- The task: Write out the material again word for word, dropping any images it holds.

• • • • •

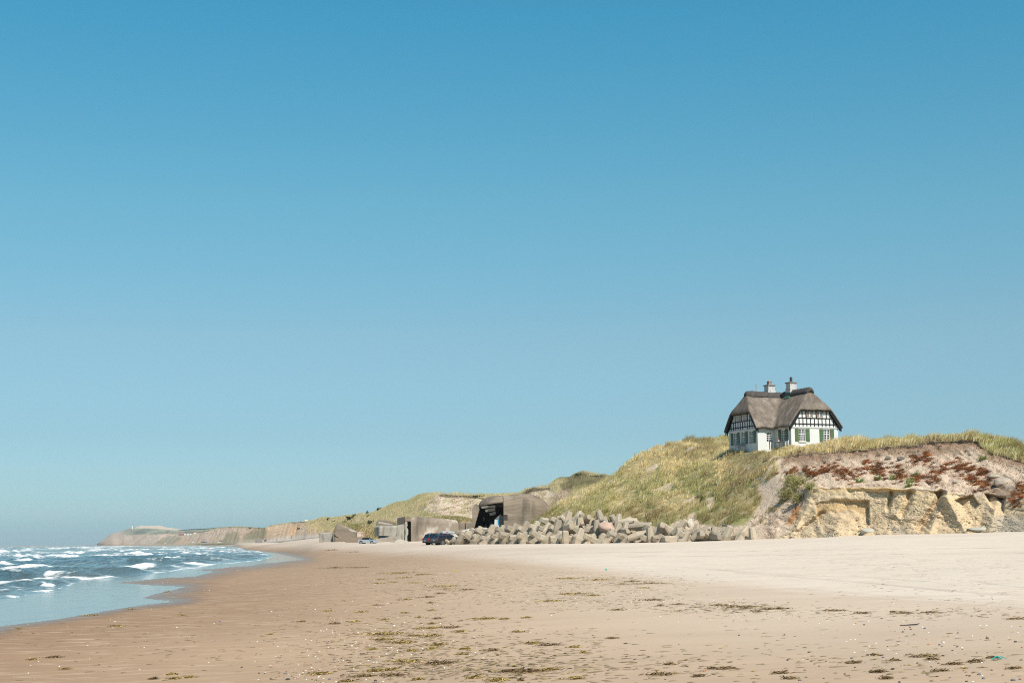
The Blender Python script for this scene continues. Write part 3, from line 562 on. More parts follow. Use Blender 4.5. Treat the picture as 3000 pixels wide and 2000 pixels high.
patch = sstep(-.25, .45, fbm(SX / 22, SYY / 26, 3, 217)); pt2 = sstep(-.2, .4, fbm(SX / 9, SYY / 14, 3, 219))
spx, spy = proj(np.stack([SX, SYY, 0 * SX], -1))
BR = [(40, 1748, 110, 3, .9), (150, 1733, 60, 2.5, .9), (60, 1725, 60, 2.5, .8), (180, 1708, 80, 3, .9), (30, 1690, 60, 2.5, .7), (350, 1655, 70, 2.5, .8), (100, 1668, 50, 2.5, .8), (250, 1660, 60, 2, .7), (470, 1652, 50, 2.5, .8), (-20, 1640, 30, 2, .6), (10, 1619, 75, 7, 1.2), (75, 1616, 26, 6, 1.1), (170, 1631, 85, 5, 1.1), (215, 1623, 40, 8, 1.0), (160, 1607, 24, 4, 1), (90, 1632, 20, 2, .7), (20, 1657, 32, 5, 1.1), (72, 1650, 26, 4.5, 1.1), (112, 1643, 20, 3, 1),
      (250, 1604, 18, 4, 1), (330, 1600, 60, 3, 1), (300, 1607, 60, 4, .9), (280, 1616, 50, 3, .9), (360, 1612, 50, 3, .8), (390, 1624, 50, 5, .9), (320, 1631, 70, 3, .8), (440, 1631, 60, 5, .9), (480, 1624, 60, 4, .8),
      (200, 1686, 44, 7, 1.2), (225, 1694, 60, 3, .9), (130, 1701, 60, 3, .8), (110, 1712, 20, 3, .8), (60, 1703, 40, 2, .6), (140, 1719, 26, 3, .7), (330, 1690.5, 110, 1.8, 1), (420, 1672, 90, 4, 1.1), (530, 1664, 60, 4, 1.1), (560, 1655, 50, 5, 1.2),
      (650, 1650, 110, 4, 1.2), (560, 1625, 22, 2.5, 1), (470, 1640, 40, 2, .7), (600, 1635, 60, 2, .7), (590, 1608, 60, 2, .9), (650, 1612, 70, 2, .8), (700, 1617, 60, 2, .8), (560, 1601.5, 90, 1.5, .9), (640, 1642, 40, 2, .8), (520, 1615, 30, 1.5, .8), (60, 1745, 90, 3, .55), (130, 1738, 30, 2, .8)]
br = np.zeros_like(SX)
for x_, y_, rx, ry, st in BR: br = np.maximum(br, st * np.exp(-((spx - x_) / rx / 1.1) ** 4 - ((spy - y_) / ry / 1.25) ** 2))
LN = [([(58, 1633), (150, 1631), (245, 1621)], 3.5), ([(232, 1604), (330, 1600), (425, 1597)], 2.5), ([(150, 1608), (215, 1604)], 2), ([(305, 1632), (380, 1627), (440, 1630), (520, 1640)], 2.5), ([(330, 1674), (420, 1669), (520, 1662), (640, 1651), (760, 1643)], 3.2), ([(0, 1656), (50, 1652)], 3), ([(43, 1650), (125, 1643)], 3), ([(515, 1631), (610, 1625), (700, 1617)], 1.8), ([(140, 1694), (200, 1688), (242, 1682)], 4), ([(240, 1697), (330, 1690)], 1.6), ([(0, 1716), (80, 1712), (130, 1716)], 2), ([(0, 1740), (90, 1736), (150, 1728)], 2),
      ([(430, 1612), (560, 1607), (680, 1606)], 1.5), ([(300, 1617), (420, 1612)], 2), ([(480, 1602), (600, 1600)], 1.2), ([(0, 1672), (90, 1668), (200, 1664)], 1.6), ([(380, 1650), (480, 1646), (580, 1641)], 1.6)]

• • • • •

- Exercise solution:
The Blender Python script for this scene continues. Write part 3, from line 562 on. More parts follow. Use Blender 4.5. Treat the picture as 3000 pixels wide and 2000 pixels high.
patch = sstep(-.25, .45, fbm(SX / 22, SYY / 26, 3, 217)); pt2 = sstep(-.2, .4, fbm(SX / 9, SYY / 14, 3, 219))
spx, spy = proj(np.stack([SX, SYY, 0 * SX], -1))
BR = [(40, 1748, 110, 3, .9), (150, 1733, 60, 2.5, .9), (60, 1725, 60, 2.5, .8), (180, 1708, 80, 3, .9), (30, 1690, 60, 2.5, .7), (350, 1655, 70, 2.5, .8), (100, 1668, 50, 2.5, .8), (250, 1660, 60, 2, .7), (470, 1652, 50, 2.5, .8), (-20, 1640, 30, 2, .6), (10, 1619, 75, 7, 1.2), (75, 1616, 26, 6, 1.1), (170, 1631, 85, 5, 1.1), (215, 1623, 40, 8, 1.0), (160, 1607, 24, 4, 1), (90, 1632, 20, 2, .7), (20, 1657, 32, 5, 1.1), (72, 1650, 26, 4.5, 1.1), (112, 1643, 20, 3, 1),
      (250, 1604, 18, 4, 1), (330, 1600, 60, 3, 1), (300, 1607, 60, 4, .9), (280, 1616, 50, 3, .9), (360, 1612, 50, 3, .8), (390, 1624, 50, 5, .9), (320, 1631, 70, 3, .8), (440, 1631, 60, 5, .9), (480, 1624, 60, 4, .8),
      (200, 1686, 44, 7, 1.2), (225, 1694, 60, 3, .9), (130, 1701, 60, 3, .8), (110, 1712, 20, 3, .8), (60, 1703, 40, 2, .6), (140, 1719, 26, 3, .7), (330, 1690.5, 110, 1.8, 1), (420, 1672, 90, 4, 1.1), (530, 1664, 60, 4, 1.1), (560, 1655, 50, 5, 1.2),
      (650, 1650, 110, 4, 1.2), (560, 1625, 22, 2.5, 1), (470, 1640, 40, 2, .7), (600, 1635, 60, 2, .7), (590, 1608, 60, 2, .9), (650, 1612, 70, 2, .8), (700, 1617, 60, 2, .8), (560, 1601.5, 90, 1.5, .9), (640, 1642, 40, 2, .8), (520, 1615, 30, 1.5, .8), (60, 1745, 90, 3, .55), (130, 1738, 30, 2, .8)]
br = np.zeros_like(SX)
for x_, y_, rx, ry, st in BR: br = np.maximum(br, st * np.exp(-((spx - x_) / rx / 1.1) ** 4 - ((spy - y_) / ry / 1.25) ** 2))
LN = [([(58, 1633), (150, 1631), (245, 1621)], 3.5), ([(232, 1604), (330, 1600), (425, 1597)], 2.5), ([(150, 1608), (215, 1604)], 2), ([(305, 1632), (380, 1627), (440, 1630), (520, 1640)], 2.5), ([(330, 1674), (420, 1669), (520, 1662), (640, 1651), (760, 1643)], 3.2), ([(0, 1656), (50, 1652)], 3), ([(43, 1650), (125, 1643)], 3), ([(515, 1631), (610, 1625), (700, 1617)], 1.8), ([(140, 1694), (200, 1688), (242, 1682)], 4), ([(240, 1697), (330, 1690)], 1.6), ([(0, 1716), (80, 1712), (130, 1716)], 2), ([(0, 1740), (90, 1736), (150, 1728)], 2),
      ([(430, 1612), (560, 1607), (680, 1606)], 1.5), ([(300, 1617), (420, 1612)], 2), ([(480, 1602), (600, 1600)], 1.2), ([(0, 1672), (90, 1668), (200, 1664)], 1.6), ([(380, 1650), (480, 1646), (580, 1641)], 1.6)]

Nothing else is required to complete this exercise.